## Task requirements
Scan the lines below for the word "picture". Copy each line you find it in.

================

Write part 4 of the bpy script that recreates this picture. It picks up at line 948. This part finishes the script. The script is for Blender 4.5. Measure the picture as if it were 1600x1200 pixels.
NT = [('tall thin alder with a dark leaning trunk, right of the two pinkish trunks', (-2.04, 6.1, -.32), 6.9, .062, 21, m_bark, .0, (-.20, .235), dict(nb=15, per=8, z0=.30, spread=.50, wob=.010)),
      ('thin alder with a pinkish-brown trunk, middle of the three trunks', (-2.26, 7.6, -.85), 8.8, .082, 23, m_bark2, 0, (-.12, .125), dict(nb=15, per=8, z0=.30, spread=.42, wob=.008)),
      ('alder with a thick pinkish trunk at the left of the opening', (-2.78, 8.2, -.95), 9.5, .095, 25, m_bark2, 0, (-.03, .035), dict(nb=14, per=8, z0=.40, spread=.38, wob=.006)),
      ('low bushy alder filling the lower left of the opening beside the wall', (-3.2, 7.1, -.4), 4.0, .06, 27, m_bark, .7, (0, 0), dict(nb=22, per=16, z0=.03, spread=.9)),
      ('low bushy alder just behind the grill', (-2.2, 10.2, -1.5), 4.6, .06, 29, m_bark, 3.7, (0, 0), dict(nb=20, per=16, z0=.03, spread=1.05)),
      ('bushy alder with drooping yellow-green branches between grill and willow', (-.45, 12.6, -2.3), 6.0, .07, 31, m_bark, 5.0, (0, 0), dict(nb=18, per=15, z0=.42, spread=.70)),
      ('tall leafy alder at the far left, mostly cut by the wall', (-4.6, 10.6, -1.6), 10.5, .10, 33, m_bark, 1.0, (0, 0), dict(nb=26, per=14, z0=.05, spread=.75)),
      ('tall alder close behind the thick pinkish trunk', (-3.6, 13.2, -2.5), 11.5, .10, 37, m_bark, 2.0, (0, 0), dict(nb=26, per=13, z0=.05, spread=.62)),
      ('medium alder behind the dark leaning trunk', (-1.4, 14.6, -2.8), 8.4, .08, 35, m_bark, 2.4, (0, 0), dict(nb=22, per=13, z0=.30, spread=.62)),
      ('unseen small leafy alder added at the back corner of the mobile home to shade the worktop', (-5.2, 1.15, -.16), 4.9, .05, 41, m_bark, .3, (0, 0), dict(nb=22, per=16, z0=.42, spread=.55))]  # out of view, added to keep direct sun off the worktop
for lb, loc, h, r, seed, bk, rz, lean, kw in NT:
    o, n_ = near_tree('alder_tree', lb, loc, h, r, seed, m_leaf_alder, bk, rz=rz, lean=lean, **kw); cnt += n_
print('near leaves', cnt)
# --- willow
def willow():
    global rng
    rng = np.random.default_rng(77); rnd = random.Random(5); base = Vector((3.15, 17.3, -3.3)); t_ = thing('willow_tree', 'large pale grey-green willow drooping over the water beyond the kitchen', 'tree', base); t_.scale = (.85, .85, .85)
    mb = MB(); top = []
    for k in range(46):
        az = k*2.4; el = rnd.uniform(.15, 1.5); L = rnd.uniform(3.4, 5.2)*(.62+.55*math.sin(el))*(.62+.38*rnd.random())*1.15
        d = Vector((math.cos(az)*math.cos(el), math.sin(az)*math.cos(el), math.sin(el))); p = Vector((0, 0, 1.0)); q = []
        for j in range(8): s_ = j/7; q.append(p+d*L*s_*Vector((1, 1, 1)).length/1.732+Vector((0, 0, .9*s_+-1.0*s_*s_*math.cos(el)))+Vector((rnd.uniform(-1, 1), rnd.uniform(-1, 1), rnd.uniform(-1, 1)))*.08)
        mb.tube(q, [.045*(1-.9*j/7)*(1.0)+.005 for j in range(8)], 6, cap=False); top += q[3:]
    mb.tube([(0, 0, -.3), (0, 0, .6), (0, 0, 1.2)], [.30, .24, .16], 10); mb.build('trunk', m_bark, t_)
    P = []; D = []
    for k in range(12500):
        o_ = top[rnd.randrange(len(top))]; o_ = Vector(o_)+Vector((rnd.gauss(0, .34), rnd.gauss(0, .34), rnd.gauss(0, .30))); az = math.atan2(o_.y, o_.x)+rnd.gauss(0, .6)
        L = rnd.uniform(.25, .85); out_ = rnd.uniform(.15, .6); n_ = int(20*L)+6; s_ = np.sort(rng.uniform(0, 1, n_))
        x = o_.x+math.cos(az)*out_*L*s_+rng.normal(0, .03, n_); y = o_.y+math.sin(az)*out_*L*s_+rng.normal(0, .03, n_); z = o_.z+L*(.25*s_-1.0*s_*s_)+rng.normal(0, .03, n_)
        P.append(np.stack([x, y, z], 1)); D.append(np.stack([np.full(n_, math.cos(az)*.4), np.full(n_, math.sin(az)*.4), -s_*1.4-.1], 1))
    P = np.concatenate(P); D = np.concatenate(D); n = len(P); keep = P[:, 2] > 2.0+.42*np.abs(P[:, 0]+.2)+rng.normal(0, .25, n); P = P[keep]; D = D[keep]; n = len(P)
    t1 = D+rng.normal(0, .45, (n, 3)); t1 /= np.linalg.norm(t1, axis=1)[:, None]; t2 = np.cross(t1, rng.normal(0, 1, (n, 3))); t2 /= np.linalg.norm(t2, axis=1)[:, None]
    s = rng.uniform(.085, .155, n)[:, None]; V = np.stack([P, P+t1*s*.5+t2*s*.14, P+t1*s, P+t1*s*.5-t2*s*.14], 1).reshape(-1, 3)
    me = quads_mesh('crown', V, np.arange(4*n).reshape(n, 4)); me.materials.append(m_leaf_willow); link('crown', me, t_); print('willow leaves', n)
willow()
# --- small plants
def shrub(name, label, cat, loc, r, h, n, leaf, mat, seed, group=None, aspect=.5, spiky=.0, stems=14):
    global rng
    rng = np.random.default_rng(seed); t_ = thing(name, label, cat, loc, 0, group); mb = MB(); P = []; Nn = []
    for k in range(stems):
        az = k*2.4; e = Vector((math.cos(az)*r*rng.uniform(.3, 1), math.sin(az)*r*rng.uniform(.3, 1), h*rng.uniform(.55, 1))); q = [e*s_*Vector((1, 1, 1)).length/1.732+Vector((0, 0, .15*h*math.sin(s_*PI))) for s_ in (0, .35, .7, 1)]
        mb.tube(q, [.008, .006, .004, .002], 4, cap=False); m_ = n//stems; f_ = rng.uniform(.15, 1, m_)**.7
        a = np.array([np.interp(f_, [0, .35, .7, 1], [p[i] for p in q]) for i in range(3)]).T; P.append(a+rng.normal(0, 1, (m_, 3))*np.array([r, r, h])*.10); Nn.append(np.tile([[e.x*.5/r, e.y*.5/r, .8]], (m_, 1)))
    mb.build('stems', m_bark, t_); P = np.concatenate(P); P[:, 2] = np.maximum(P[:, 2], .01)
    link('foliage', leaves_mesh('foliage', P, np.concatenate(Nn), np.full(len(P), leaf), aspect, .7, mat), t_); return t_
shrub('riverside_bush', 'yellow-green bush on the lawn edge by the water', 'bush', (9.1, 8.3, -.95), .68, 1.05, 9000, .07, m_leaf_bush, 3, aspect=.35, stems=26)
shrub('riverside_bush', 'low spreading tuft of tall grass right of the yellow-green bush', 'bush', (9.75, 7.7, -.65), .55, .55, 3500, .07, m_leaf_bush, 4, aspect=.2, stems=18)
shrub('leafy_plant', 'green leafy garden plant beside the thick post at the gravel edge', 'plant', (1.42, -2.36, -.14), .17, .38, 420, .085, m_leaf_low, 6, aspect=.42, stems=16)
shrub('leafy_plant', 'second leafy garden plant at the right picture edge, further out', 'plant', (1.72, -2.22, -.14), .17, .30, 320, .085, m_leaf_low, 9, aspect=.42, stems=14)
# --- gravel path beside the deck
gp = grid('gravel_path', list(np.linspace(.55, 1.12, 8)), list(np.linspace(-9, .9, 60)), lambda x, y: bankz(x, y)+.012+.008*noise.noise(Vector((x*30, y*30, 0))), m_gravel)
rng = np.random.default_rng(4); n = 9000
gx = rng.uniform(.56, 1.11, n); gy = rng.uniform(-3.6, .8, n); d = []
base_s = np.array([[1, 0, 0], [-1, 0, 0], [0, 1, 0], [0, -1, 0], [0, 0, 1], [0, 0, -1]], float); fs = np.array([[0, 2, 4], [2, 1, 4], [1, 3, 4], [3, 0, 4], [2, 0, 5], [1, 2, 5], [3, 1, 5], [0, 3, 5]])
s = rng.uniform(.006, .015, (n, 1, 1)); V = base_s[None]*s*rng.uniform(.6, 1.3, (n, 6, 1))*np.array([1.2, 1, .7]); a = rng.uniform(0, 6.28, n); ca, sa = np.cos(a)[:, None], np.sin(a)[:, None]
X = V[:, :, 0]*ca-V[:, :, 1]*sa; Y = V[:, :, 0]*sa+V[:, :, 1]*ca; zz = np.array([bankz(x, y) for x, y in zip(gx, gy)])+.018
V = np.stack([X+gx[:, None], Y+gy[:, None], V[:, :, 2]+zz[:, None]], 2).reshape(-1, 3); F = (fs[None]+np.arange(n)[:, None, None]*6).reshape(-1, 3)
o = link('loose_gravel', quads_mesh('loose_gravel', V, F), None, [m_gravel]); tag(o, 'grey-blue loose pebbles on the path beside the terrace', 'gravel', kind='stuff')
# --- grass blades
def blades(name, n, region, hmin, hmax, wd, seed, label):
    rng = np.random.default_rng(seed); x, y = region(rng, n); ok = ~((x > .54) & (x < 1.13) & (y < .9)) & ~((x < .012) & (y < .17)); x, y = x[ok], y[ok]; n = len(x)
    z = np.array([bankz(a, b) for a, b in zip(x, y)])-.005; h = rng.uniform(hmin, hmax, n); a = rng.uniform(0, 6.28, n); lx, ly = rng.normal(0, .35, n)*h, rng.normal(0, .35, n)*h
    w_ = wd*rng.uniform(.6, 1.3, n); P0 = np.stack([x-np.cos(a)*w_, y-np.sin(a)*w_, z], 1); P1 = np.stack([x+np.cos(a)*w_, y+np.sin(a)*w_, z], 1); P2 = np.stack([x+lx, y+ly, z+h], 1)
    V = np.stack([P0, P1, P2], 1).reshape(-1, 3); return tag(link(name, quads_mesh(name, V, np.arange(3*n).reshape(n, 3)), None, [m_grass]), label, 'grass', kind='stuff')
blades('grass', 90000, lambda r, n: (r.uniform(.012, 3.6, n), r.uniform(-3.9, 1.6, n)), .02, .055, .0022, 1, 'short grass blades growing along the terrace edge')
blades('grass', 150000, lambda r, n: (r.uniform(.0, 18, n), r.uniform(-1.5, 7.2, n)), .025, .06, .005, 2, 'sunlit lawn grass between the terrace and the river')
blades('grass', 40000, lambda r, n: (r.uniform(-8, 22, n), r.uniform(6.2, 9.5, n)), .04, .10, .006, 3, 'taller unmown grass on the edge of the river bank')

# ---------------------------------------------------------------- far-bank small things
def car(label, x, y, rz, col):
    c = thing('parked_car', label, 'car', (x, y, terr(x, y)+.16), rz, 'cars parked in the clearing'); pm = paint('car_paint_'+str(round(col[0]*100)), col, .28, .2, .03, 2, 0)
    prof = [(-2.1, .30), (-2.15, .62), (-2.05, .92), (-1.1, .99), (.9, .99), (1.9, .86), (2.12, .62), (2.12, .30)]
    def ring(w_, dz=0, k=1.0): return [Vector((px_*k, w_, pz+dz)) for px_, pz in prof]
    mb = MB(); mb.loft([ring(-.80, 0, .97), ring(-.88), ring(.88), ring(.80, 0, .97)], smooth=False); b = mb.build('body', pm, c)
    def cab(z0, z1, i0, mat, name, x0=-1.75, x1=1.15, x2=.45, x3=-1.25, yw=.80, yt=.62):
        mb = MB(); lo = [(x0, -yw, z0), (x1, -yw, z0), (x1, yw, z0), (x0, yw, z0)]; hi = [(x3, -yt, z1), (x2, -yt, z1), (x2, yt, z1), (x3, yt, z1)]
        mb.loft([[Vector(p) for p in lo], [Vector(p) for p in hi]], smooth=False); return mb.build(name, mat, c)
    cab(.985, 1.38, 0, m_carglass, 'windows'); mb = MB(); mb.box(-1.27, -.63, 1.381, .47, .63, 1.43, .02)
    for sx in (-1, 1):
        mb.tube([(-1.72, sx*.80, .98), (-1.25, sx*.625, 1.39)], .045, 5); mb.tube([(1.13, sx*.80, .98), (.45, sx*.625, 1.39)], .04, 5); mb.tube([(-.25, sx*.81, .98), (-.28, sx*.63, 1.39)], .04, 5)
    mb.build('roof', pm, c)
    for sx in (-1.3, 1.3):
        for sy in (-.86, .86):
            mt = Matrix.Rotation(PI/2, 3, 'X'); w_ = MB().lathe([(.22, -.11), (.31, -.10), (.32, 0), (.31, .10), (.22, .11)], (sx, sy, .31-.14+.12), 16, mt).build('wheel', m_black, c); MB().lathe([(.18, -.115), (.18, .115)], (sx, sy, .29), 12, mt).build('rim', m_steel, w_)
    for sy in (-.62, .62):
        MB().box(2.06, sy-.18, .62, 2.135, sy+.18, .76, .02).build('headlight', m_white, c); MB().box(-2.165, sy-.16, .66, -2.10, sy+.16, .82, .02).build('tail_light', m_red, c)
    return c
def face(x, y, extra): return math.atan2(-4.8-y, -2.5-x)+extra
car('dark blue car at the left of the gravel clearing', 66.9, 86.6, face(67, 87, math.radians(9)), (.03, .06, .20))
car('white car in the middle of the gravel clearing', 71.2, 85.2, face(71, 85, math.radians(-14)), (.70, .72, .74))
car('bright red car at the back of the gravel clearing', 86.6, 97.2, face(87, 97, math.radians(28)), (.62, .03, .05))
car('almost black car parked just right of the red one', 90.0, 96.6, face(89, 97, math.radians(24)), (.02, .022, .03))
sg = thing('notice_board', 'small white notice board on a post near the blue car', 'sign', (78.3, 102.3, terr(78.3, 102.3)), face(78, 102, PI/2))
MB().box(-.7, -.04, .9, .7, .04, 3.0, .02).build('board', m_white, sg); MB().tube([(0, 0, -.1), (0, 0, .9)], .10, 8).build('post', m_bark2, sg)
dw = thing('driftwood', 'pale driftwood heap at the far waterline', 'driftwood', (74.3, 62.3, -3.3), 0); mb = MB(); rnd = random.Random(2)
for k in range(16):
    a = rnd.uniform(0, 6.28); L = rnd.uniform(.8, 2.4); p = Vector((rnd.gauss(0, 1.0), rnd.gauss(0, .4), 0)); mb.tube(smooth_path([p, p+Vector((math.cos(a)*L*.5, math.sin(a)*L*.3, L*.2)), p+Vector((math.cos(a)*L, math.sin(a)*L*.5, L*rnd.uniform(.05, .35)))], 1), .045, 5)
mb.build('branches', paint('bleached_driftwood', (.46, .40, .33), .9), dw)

================

## The response
Write part 4 of the bpy script that recreates this picture. It picks up at line 948. This part finishes the script. The script is for Blender 4.5. Measure the picture as if it were 1600x1200 pixels.
shrub('leafy_plant', 'second leafy garden plant at the right picture edge, further out', 'plant', (1.72, -2.22, -.14), .17, .30, 320, .085, m_leaf_low, 9, aspect=.42, stems=14)